WRITTEN REQUEST.
Which lines hold the word "this"? Copy each of them from the material.

RECORDED INFORMATION.
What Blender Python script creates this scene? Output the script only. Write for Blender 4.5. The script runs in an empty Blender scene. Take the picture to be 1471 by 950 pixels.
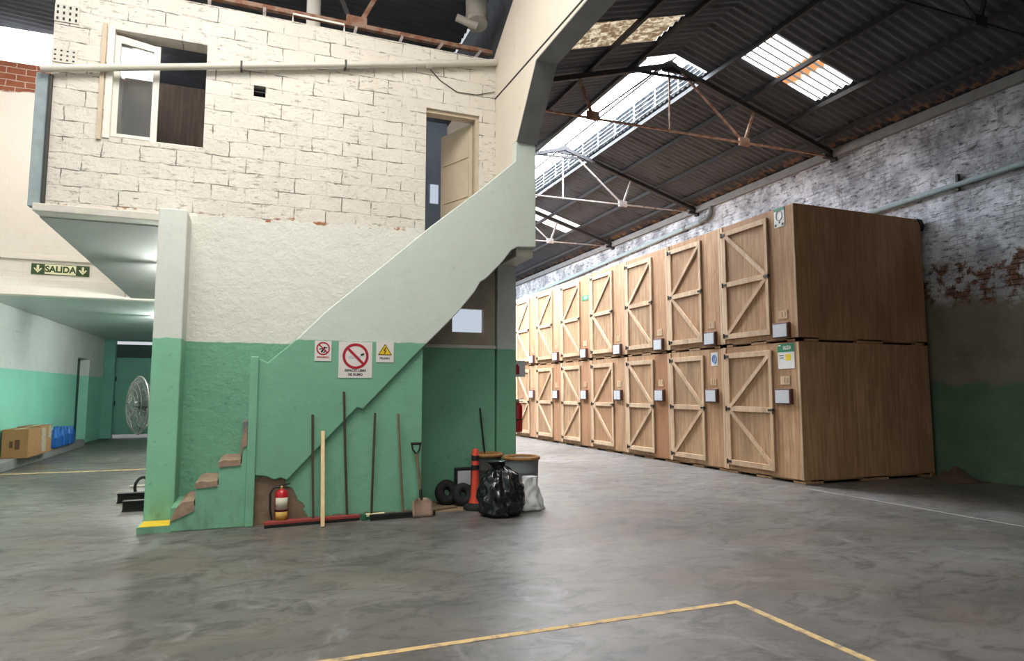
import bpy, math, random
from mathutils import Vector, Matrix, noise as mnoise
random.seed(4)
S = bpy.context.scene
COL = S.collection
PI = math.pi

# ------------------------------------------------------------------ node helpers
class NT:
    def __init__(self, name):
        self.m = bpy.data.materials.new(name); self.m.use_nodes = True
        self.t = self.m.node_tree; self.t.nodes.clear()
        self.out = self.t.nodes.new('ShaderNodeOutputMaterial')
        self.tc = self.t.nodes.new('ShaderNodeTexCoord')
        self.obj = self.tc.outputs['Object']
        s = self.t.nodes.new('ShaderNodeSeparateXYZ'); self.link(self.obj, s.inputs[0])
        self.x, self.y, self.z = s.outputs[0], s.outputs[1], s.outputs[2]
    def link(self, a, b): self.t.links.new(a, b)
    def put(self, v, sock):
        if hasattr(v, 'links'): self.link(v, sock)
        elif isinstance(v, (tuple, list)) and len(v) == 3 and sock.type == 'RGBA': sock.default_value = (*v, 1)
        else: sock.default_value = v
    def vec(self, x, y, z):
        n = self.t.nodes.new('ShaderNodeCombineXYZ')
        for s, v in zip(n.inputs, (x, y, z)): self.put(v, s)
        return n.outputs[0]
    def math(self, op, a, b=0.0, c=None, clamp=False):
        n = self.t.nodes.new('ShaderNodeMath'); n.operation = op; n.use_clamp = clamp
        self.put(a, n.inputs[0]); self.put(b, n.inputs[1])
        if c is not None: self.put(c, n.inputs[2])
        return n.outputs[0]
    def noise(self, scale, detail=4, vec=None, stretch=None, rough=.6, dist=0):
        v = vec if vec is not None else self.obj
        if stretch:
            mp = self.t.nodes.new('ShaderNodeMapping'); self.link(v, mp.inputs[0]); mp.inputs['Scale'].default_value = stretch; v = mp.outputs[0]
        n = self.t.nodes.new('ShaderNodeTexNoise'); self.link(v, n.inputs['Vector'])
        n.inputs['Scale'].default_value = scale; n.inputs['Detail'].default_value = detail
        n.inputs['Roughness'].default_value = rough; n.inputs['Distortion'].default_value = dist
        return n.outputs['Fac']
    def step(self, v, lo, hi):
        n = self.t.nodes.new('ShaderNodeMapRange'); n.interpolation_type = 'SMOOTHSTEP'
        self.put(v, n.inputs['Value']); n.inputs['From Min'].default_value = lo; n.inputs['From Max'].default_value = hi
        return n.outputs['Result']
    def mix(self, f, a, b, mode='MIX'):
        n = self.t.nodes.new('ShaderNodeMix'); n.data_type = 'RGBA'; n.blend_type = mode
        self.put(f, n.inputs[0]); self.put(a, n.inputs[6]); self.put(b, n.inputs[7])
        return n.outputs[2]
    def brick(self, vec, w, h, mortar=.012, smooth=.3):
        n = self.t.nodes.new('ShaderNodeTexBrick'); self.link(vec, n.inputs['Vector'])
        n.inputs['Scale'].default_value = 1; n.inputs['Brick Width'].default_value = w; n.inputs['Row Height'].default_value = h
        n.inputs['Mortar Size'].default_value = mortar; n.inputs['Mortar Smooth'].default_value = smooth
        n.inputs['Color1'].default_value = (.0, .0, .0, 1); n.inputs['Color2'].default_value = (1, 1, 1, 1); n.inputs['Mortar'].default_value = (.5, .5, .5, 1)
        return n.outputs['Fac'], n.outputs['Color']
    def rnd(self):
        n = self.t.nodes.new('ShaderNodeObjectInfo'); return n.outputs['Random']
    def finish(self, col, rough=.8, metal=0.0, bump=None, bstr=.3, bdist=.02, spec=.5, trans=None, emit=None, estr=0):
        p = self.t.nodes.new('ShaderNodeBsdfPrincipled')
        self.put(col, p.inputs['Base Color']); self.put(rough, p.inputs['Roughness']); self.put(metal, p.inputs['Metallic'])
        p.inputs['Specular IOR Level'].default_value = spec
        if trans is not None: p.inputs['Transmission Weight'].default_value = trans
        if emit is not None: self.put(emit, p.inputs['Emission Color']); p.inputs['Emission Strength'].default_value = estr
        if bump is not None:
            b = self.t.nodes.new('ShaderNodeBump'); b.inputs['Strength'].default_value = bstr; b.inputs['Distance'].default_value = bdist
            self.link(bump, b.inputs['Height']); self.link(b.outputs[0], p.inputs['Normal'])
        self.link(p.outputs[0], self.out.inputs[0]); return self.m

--

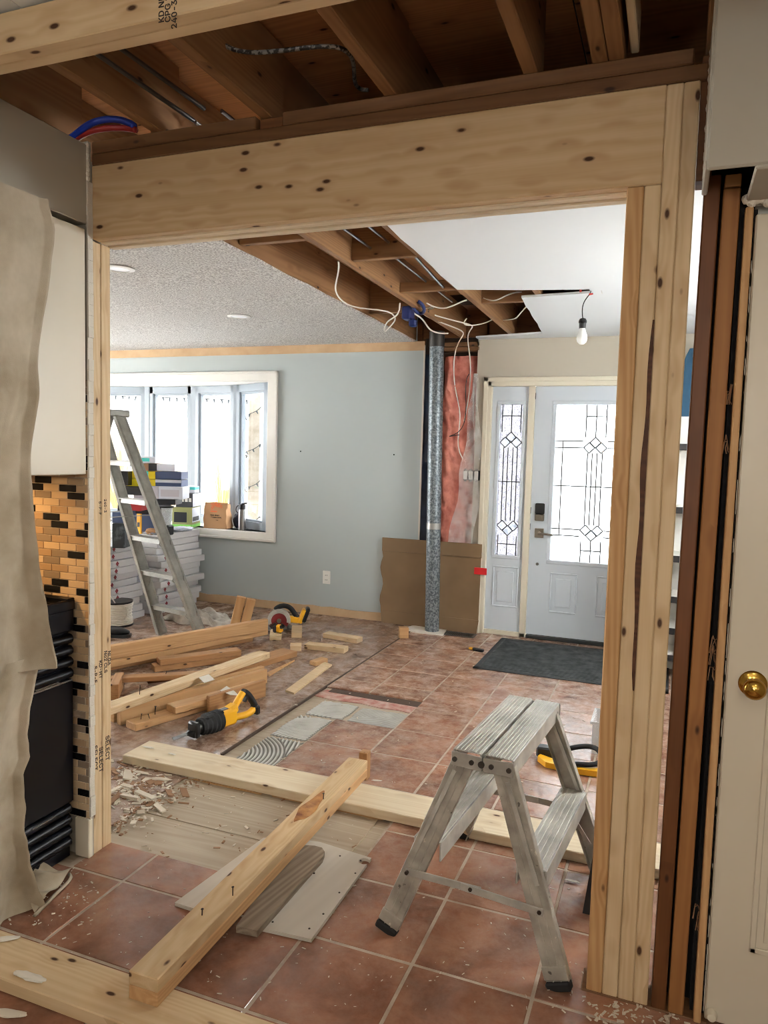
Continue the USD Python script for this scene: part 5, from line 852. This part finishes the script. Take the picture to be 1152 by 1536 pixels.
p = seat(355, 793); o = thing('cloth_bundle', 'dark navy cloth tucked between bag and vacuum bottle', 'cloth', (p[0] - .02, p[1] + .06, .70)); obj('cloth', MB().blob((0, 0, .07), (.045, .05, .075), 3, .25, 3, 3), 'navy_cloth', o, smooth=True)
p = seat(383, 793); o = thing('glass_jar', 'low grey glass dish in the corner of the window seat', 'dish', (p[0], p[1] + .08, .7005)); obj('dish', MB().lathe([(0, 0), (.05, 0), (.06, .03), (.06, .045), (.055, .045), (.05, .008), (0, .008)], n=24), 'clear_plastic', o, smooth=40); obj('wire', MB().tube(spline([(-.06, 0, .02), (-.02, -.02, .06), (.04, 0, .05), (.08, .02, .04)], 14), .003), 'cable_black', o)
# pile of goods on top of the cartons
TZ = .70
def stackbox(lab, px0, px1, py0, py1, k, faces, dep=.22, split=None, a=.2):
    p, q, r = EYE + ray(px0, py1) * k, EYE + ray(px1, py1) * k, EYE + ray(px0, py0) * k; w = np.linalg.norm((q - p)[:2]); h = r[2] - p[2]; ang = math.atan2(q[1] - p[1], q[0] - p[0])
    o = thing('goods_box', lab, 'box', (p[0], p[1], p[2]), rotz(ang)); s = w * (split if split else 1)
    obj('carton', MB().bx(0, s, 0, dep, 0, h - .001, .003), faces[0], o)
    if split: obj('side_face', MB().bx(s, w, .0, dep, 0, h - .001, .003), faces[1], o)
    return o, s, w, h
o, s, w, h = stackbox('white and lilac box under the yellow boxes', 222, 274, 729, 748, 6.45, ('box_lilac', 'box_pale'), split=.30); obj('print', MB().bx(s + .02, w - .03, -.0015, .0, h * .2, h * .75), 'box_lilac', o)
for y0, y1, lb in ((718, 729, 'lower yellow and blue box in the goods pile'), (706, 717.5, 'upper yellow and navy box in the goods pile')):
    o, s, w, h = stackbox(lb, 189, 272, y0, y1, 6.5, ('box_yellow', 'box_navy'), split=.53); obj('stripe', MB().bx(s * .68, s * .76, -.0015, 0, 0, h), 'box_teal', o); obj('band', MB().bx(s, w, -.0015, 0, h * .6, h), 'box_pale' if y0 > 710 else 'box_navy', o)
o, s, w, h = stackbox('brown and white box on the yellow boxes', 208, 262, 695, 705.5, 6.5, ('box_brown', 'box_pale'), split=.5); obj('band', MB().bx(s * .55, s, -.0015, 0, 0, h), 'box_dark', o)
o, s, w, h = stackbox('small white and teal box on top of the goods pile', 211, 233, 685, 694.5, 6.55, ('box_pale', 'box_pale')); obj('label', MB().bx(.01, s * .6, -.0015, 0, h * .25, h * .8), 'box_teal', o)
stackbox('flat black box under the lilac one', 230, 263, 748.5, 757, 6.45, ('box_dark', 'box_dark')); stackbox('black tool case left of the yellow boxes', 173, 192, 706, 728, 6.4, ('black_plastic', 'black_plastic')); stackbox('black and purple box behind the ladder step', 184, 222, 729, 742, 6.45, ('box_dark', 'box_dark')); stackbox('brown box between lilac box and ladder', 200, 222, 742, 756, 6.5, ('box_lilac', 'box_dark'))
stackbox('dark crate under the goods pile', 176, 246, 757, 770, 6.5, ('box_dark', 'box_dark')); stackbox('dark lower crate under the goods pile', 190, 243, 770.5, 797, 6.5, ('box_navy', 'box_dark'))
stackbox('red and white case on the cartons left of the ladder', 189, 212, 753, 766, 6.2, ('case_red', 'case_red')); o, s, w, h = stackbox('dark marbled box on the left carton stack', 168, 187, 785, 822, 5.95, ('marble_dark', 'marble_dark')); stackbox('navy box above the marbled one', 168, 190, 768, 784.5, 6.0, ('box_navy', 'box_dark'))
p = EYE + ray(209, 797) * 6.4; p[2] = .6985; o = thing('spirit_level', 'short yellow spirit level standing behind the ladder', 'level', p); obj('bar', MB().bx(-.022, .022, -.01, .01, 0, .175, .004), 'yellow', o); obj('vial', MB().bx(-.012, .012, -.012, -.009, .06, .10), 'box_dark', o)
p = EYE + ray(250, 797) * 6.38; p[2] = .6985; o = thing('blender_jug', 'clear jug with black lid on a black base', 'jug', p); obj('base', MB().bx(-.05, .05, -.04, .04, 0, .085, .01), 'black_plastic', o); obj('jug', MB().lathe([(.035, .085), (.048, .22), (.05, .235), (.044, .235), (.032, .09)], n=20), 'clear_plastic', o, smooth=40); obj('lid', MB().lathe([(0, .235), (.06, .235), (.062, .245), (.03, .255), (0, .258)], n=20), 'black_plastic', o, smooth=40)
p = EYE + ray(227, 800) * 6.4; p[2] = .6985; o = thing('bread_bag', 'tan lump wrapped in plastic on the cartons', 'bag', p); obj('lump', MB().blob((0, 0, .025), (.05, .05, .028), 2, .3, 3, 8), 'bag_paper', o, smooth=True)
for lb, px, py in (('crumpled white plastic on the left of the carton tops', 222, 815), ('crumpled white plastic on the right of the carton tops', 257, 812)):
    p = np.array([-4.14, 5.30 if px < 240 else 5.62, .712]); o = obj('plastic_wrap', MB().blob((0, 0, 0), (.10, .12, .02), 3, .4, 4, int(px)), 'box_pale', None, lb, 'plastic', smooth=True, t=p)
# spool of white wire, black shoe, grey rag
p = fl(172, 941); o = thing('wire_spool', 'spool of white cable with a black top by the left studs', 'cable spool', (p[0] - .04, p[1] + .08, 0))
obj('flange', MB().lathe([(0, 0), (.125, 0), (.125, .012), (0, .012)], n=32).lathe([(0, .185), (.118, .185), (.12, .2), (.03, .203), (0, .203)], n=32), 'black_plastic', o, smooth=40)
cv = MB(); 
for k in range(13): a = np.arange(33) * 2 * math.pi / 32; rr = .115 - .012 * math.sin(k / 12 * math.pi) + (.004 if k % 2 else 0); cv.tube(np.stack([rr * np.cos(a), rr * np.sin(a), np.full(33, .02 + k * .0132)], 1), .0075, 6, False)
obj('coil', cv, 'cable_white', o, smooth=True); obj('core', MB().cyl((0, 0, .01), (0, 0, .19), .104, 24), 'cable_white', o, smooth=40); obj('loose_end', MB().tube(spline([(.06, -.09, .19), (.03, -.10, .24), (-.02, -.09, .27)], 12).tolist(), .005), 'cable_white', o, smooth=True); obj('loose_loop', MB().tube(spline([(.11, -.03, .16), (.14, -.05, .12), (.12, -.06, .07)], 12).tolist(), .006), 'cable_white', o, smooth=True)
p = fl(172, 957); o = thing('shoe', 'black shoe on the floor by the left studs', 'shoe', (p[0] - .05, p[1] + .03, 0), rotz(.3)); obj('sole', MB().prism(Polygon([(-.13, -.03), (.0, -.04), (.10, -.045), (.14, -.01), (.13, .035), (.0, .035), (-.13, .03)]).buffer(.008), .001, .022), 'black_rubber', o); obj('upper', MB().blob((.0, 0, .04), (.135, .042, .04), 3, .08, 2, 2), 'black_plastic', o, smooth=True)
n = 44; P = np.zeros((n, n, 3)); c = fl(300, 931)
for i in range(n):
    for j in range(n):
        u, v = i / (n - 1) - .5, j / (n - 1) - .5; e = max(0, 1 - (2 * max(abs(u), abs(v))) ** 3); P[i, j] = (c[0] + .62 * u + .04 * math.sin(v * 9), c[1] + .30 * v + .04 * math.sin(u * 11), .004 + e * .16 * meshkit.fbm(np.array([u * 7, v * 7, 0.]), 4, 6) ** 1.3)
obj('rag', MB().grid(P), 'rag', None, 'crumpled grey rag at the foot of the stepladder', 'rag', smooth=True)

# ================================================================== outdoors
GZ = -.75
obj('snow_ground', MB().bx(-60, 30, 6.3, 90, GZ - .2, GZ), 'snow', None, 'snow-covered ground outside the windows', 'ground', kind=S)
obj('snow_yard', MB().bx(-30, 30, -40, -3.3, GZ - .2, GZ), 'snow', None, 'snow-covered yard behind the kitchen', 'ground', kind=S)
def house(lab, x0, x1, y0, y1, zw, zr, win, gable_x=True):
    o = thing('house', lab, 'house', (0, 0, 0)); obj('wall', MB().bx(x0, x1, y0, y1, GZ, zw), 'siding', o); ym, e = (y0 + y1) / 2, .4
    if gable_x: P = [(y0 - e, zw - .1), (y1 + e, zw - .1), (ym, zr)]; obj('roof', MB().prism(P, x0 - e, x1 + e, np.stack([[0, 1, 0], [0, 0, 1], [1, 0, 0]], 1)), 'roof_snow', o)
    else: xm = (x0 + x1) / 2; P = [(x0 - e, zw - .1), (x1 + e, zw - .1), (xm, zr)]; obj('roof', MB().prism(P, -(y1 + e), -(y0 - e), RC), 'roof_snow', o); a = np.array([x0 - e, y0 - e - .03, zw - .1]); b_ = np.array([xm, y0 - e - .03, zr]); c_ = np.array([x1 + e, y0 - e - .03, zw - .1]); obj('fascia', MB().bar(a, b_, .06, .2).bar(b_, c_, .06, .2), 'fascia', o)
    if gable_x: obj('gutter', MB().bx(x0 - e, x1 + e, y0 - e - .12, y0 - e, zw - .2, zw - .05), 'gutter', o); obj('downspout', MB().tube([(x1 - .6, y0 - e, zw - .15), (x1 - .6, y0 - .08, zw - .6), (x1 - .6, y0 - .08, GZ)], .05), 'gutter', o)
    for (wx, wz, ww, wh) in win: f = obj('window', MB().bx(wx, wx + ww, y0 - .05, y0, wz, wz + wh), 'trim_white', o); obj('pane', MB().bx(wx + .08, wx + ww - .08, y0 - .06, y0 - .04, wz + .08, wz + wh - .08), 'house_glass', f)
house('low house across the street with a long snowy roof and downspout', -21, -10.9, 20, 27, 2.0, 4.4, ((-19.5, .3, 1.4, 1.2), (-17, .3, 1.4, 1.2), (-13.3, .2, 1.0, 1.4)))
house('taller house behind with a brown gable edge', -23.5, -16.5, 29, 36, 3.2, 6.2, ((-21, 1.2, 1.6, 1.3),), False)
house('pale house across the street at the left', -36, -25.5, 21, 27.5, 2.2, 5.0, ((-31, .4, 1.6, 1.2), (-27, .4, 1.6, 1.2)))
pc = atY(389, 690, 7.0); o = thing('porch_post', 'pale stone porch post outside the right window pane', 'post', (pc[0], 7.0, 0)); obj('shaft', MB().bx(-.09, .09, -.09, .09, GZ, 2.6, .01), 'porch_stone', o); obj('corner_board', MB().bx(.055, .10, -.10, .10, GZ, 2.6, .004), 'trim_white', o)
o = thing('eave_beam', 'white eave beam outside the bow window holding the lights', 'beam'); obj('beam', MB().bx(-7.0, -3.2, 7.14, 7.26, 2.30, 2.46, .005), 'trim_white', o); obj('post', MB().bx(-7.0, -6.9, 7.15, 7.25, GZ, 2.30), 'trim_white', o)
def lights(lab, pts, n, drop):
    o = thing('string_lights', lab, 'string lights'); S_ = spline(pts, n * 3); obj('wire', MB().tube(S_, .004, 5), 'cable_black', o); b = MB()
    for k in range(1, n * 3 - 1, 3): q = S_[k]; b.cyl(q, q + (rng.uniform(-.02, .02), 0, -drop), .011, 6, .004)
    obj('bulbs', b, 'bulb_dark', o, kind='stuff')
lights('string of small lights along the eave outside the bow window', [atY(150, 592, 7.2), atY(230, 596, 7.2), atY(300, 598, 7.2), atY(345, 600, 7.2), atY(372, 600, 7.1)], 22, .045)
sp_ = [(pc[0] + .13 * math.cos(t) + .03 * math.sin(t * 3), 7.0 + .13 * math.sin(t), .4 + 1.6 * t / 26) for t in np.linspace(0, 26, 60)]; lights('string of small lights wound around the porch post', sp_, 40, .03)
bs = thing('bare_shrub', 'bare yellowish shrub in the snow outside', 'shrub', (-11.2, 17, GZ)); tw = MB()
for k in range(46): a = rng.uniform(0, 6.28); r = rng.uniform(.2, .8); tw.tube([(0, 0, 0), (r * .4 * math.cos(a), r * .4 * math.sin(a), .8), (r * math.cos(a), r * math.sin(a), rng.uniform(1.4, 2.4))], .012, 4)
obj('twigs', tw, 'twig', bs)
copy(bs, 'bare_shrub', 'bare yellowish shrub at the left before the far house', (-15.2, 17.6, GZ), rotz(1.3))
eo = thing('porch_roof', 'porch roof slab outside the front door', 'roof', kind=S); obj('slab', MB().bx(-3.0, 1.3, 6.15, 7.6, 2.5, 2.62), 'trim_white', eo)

REPLY.
What Blender Python script creates this scene? Output the script only. Write for Blender 4.5. The script runs in an empty Blender scene. Take the picture to be 1471 by 950 pixels.
Continue the USD Python script for this scene: part 5, from line 852. This part finishes the script. Take the picture to be 1152 by 1536 pixels.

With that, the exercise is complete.